In short, all the components of this movie are broken. The romance with Josephine is awkward and passionless; the political dimension is without context or motivation; the battle scenes are boring and devoid of tactical meaning; Napoleon himself is completely uncompelling either as a hero or a villain. If any of these elements had landed, it might have at least partially redeemed the movie – dynamic battles compensating for a meaningless romance or vice versa, or a knockout performance by Phoenix carrying the entire thing. But none of them do, resulting in 158 minutes of nothingness.
And this, ultimately, is the strange result of Napoleon. Ridley Scott took one of the most dynamic, remarkable figures in history and made him boring. His Napoleon fails to compel either as a general, a statesman, a lover, or a personality. He pouts, he stares and fidgets awkwardly, he lusts for Josephine with all the sensuality and confidence of a pubescent boy, and he fights small, boring battles for incomprehensible reasons. Many of us who are admirers or aficionados of Napoleon would forgive the film for playing up Napoleon’s villainous aspects or overemphasizing the Josephine factor, for skipping major events in his life for the sake of time, or for taking creative liberties with the history. What we cannot forgive is being bored.

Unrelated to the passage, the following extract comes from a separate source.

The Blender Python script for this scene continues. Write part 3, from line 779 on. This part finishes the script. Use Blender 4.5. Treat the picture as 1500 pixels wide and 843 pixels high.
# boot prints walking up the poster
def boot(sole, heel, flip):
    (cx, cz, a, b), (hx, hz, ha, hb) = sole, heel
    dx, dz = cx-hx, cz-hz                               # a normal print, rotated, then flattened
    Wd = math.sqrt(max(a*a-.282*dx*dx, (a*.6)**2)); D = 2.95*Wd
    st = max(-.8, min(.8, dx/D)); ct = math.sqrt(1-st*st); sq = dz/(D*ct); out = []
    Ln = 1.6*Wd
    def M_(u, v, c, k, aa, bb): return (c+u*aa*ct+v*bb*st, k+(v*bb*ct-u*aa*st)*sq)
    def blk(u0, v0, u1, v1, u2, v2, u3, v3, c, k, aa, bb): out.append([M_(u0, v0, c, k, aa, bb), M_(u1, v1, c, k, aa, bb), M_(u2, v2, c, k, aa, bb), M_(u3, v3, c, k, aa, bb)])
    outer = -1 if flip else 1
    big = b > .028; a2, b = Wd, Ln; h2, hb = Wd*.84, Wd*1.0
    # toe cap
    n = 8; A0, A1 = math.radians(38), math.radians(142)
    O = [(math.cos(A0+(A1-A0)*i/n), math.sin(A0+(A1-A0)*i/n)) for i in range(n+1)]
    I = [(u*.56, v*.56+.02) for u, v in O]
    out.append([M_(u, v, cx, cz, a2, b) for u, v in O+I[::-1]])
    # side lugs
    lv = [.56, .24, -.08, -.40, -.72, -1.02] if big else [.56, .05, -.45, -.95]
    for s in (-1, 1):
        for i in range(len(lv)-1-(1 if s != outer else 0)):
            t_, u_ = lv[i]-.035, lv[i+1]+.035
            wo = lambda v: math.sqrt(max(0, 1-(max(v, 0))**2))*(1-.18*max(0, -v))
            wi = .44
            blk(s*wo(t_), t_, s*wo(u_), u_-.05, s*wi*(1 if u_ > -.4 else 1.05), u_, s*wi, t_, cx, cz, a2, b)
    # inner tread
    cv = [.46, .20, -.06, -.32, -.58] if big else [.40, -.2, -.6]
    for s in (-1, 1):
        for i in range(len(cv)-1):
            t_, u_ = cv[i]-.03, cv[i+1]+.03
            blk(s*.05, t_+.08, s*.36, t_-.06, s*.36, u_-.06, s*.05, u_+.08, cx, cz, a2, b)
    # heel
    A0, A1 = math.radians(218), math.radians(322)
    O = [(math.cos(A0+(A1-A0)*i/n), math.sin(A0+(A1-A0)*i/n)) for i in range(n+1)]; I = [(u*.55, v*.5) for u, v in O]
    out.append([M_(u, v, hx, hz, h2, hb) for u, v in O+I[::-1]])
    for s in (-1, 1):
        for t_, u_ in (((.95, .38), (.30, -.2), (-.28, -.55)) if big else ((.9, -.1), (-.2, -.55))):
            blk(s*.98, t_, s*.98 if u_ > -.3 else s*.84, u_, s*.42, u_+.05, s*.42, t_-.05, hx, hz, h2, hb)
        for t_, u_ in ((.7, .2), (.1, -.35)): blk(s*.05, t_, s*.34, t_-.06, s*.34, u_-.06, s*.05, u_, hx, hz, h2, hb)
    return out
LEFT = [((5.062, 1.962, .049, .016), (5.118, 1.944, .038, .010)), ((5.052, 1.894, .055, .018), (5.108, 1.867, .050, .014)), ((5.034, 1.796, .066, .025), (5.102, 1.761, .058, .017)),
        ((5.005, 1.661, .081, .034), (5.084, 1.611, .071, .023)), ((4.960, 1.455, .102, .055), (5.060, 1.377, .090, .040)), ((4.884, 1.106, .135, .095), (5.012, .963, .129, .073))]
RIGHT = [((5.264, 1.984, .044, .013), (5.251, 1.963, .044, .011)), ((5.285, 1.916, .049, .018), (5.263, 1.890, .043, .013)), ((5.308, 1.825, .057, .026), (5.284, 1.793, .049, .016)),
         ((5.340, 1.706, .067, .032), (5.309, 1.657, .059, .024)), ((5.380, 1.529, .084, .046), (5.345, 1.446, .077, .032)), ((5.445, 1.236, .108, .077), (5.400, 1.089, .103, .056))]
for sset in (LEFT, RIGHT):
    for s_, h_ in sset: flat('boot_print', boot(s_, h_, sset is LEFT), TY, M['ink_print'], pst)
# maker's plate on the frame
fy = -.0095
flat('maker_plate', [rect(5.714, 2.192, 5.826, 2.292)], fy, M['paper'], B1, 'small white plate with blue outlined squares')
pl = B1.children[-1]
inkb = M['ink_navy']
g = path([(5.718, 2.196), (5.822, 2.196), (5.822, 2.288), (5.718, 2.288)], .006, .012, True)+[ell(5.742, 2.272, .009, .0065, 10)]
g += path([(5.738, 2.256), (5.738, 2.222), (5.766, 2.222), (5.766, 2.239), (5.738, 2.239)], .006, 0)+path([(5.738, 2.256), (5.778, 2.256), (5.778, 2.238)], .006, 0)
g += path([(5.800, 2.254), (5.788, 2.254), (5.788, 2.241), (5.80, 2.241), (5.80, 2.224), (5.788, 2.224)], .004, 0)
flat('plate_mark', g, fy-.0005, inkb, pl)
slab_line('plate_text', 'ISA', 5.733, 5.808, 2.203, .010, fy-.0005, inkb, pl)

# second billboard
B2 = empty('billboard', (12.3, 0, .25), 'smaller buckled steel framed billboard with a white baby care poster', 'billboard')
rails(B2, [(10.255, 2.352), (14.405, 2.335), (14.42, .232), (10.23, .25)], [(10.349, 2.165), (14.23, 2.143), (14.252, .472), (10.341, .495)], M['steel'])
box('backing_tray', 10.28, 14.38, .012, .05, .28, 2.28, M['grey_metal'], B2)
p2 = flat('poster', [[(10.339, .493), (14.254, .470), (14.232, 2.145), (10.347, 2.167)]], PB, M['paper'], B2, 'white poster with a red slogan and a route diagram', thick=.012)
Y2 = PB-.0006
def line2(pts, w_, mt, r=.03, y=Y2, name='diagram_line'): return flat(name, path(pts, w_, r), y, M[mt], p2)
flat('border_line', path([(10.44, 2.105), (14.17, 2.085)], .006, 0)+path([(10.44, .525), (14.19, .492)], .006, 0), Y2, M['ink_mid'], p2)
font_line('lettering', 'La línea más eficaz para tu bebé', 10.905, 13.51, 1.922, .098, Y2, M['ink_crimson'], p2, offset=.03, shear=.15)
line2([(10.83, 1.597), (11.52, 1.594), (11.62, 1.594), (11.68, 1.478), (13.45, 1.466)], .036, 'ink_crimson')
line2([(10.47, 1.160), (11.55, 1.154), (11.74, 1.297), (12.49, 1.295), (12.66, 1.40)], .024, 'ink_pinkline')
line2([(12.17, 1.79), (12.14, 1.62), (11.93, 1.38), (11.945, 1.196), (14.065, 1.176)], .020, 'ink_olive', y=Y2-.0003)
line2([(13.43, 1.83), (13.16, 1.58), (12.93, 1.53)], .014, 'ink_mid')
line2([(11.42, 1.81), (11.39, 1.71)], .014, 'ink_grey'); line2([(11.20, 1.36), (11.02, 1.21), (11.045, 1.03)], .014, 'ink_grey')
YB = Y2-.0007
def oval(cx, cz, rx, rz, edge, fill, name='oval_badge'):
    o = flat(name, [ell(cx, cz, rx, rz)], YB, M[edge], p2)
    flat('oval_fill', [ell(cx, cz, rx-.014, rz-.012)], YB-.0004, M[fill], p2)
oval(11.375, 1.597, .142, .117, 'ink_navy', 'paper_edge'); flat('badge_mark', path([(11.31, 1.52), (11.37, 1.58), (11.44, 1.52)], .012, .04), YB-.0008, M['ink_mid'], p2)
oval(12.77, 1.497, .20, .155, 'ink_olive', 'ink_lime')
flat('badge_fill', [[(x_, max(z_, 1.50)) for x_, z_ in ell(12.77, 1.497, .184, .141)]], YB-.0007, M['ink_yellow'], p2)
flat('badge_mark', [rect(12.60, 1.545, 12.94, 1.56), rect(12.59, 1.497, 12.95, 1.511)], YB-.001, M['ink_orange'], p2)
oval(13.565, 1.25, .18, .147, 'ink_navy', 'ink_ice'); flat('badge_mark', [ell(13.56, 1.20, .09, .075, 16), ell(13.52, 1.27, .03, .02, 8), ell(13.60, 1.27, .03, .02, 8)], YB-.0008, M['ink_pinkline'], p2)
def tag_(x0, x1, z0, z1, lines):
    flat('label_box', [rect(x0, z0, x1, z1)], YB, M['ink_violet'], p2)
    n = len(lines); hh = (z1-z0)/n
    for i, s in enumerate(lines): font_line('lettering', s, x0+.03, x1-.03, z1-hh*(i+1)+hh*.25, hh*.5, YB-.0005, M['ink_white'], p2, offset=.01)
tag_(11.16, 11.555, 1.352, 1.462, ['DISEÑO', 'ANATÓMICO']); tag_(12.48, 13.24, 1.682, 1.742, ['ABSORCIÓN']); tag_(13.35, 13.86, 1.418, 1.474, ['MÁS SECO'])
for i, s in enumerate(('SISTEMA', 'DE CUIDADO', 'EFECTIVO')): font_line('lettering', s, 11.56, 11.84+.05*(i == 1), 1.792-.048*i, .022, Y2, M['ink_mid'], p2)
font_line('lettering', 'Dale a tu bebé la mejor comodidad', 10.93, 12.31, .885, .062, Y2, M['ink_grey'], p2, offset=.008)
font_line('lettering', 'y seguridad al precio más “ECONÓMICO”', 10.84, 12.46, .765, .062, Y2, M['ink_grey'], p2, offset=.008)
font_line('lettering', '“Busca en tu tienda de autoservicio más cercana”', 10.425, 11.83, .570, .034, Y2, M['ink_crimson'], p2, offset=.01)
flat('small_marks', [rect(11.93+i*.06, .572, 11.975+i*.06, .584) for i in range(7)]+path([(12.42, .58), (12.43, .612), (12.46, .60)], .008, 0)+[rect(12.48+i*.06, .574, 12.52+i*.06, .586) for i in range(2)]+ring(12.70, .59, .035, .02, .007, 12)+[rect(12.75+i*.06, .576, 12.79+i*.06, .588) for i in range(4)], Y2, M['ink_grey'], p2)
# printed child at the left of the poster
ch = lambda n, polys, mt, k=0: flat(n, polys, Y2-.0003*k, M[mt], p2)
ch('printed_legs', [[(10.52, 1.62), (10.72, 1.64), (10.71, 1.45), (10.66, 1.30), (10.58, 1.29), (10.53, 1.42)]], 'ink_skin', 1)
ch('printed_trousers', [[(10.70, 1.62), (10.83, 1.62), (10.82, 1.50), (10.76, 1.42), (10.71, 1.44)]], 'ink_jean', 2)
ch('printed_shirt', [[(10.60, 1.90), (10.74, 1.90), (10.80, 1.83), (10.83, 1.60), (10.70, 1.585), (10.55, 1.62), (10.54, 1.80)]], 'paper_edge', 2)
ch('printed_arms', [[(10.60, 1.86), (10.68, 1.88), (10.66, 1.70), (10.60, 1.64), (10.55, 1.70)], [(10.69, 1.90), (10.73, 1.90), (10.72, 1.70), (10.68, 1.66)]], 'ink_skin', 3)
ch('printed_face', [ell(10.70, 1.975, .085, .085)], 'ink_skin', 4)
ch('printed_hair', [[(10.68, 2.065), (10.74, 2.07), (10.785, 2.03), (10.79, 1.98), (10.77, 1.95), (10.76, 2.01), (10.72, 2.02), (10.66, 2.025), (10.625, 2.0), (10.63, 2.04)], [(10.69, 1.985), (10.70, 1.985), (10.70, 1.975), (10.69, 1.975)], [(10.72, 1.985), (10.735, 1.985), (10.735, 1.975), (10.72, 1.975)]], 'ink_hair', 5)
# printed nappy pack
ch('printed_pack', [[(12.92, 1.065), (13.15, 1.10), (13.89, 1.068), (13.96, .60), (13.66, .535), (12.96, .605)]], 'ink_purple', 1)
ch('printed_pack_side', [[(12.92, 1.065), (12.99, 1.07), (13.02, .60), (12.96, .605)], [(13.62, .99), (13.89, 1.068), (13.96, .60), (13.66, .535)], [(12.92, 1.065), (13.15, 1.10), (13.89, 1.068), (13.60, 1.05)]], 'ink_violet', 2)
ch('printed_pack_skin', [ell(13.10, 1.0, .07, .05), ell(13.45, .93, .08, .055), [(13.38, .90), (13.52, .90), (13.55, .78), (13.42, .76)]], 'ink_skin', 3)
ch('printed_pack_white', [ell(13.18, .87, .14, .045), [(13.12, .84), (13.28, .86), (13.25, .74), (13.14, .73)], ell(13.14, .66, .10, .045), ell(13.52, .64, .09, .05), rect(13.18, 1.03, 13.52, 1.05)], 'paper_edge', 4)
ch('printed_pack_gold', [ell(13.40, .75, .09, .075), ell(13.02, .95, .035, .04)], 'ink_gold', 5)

Napoleon fails and bores because its creators, finally, do not believe in the subject matter. This is a film about an archetypical great man, who created world-historical events and changed the world through force of will, prodigious skill, and his genius. Napoleon’s contemporaries – both his followers and his adversaries – acknowledged his extraordinary qualities both as a battlefield maestro and a magnetic personality. Yet for some reason neither Ridley Scott nor Joaquin Phoenix can.
When you set out to make a film that humiliates and deconstructs a great man, you are left with a boring story about a pointless figure. This humiliation is completed with Josephine, with the man of action reduced to a whipped dog, as she mocks him with her spread legs. Ridley Scott’s Napoleon is small, petty, and uncompelling – and so is his movie.